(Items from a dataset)
=====

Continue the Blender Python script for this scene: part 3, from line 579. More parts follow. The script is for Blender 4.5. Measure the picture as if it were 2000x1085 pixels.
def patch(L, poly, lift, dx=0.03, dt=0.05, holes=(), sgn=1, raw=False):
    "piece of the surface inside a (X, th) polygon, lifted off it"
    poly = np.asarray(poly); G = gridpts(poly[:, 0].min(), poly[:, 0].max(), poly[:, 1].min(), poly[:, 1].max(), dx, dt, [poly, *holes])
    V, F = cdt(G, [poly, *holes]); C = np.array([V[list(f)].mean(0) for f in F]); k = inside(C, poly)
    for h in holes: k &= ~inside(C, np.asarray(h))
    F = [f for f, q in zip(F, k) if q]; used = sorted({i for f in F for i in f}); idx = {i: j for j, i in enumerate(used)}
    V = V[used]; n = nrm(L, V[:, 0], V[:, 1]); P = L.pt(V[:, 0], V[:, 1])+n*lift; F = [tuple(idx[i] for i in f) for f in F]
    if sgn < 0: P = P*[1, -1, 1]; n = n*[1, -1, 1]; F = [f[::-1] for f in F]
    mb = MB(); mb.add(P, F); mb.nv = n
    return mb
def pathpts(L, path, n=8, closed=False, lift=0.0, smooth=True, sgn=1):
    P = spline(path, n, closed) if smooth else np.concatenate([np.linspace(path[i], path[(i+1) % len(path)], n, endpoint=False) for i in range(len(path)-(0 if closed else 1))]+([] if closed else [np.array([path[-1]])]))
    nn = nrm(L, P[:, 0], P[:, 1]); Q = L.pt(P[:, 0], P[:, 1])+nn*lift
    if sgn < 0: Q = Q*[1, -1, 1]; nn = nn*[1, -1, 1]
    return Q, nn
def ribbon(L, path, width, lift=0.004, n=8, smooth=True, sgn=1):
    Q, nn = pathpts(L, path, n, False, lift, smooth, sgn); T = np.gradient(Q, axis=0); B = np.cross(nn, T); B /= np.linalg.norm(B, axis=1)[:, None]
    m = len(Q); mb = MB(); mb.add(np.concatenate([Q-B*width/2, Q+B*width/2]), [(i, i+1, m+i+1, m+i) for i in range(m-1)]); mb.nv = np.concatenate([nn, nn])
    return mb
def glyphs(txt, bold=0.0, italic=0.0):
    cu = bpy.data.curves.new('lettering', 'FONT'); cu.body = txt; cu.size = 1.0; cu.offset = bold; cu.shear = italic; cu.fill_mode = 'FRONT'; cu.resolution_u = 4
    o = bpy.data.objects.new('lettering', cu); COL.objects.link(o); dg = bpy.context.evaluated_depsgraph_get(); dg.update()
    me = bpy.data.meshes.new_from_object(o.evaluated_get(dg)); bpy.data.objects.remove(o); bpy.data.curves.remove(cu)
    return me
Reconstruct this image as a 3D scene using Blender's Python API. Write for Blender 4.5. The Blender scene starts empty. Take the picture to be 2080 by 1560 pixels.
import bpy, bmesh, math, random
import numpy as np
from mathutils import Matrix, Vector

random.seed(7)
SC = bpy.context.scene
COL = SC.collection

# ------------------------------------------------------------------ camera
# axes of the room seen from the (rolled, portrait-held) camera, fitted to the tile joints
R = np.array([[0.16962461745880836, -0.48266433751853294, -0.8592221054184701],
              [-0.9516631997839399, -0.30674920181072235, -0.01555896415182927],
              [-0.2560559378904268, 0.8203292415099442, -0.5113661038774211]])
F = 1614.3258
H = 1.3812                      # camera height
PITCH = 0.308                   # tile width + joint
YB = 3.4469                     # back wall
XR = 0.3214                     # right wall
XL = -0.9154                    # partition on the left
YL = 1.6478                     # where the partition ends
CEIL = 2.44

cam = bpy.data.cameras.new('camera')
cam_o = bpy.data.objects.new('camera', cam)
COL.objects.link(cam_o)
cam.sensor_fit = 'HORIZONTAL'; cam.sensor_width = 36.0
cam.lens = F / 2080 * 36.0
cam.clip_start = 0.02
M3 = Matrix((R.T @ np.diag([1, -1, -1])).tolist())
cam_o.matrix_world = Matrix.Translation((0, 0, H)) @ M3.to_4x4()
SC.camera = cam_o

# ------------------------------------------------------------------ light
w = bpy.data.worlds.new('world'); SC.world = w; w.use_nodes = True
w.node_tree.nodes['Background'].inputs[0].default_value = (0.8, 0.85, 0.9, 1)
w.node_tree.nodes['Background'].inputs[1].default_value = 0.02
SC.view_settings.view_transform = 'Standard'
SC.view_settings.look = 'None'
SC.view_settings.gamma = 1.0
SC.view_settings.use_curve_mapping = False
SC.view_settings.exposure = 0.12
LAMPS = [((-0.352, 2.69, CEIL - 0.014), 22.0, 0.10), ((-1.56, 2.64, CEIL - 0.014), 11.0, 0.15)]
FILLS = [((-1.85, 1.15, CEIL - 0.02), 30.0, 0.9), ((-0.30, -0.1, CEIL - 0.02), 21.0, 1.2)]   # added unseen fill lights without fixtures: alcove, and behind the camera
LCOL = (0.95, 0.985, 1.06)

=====

What you should do >> Write an exact transcription of every entry above.

Result below >>
Continue the Blender Python script for this scene: part 3, from line 579. More parts follow. The script is for Blender 4.5. Measure the picture as if it were 2000x1085 pixels.
def patch(L, poly, lift, dx=0.03, dt=0.05, holes=(), sgn=1, raw=False):
    "piece of the surface inside a (X, th) polygon, lifted off it"
    poly = np.asarray(poly); G = gridpts(poly[:, 0].min(), poly[:, 0].max(), poly[:, 1].min(), poly[:, 1].max(), dx, dt, [poly, *holes])
    V, F = cdt(G, [poly, *holes]); C = np.array([V[list(f)].mean(0) for f in F]); k = inside(C, poly)
    for h in holes: k &= ~inside(C, np.asarray(h))
    F = [f for f, q in zip(F, k) if q]; used = sorted({i for f in F for i in f}); idx = {i: j for j, i in enumerate(used)}
    V = V[used]; n = nrm(L, V[:, 0], V[:, 1]); P = L.pt(V[:, 0], V[:, 1])+n*lift; F = [tuple(idx[i] for i in f) for f in F]
    if sgn < 0: P = P*[1, -1, 1]; n = n*[1, -1, 1]; F = [f[::-1] for f in F]
    mb = MB(); mb.add(P, F); mb.nv = n
    return mb
def pathpts(L, path, n=8, closed=False, lift=0.0, smooth=True, sgn=1):
    P = spline(path, n, closed) if smooth else np.concatenate([np.linspace(path[i], path[(i+1) % len(path)], n, endpoint=False) for i in range(len(path)-(0 if closed else 1))]+([] if closed else [np.array([path[-1]])]))
    nn = nrm(L, P[:, 0], P[:, 1]); Q = L.pt(P[:, 0], P[:, 1])+nn*lift
    if sgn < 0: Q = Q*[1, -1, 1]; nn = nn*[1, -1, 1]
    return Q, nn
def ribbon(L, path, width, lift=0.004, n=8, smooth=True, sgn=1):
    Q, nn = pathpts(L, path, n, False, lift, smooth, sgn); T = np.gradient(Q, axis=0); B = np.cross(nn, T); B /= np.linalg.norm(B, axis=1)[:, None]
    m = len(Q); mb = MB(); mb.add(np.concatenate([Q-B*width/2, Q+B*width/2]), [(i, i+1, m+i+1, m+i) for i in range(m-1)]); mb.nv = np.concatenate([nn, nn])
    return mb
def glyphs(txt, bold=0.0, italic=0.0):
    cu = bpy.data.curves.new('lettering', 'FONT'); cu.body = txt; cu.size = 1.0; cu.offset = bold; cu.shear = italic; cu.fill_mode = 'FRONT'; cu.resolution_u = 4
    o = bpy.data.objects.new('lettering', cu); COL.objects.link(o); dg = bpy.context.evaluated_depsgraph_get(); dg.update()
    me = bpy.data.meshes.new_from_object(o.evaluated_get(dg)); bpy.data.objects.remove(o); bpy.data.curves.remove(cu)
    return me
Reconstruct this image as a 3D scene using Blender's Python API. Write for Blender 4.5. The Blender scene starts empty. Take the picture to be 2080 by 1560 pixels.
import bpy, bmesh, math, random
import numpy as np
from mathutils import Matrix, Vector

random.seed(7)
SC = bpy.context.scene
COL = SC.collection

# ------------------------------------------------------------------ camera
# axes of the room seen from the (rolled, portrait-held) camera, fitted to the tile joints
R = np.array([[0.16962461745880836, -0.48266433751853294, -0.8592221054184701],
              [-0.9516631997839399, -0.30674920181072235, -0.01555896415182927],
              [-0.2560559378904268, 0.8203292415099442, -0.5113661038774211]])
F = 1614.3258
H = 1.3812                      # camera height
PITCH = 0.308                   # tile width + joint
YB = 3.4469                     # back wall
XR = 0.3214                     # right wall
XL = -0.9154                    # partition on the left
YL = 1.6478                     # where the partition ends
CEIL = 2.44

cam = bpy.data.cameras.new('camera')
cam_o = bpy.data.objects.new('camera', cam)
COL.objects.link(cam_o)
cam.sensor_fit = 'HORIZONTAL'; cam.sensor_width = 36.0
cam.lens = F / 2080 * 36.0
cam.clip_start = 0.02
M3 = Matrix((R.T @ np.diag([1, -1, -1])).tolist())
cam_o.matrix_world = Matrix.Translation((0, 0, H)) @ M3.to_4x4()
SC.camera = cam_o

# ------------------------------------------------------------------ light
w = bpy.data.worlds.new('world'); SC.world = w; w.use_nodes = True
w.node_tree.nodes['Background'].inputs[0].default_value = (0.8, 0.85, 0.9, 1)
w.node_tree.nodes['Background'].inputs[1].default_value = 0.02
SC.view_settings.view_transform = 'Standard'
SC.view_settings.look = 'None'
SC.view_settings.gamma = 1.0
SC.view_settings.use_curve_mapping = False
SC.view_settings.exposure = 0.12
LAMPS = [((-0.352, 2.69, CEIL - 0.014), 22.0, 0.10), ((-1.56, 2.64, CEIL - 0.014), 11.0, 0.15)]
FILLS = [((-1.85, 1.15, CEIL - 0.02), 30.0, 0.9), ((-0.30, -0.1, CEIL - 0.02), 21.0, 1.2)]   # added unseen fill lights without fixtures: alcove, and behind the camera
LCOL = (0.95, 0.985, 1.06)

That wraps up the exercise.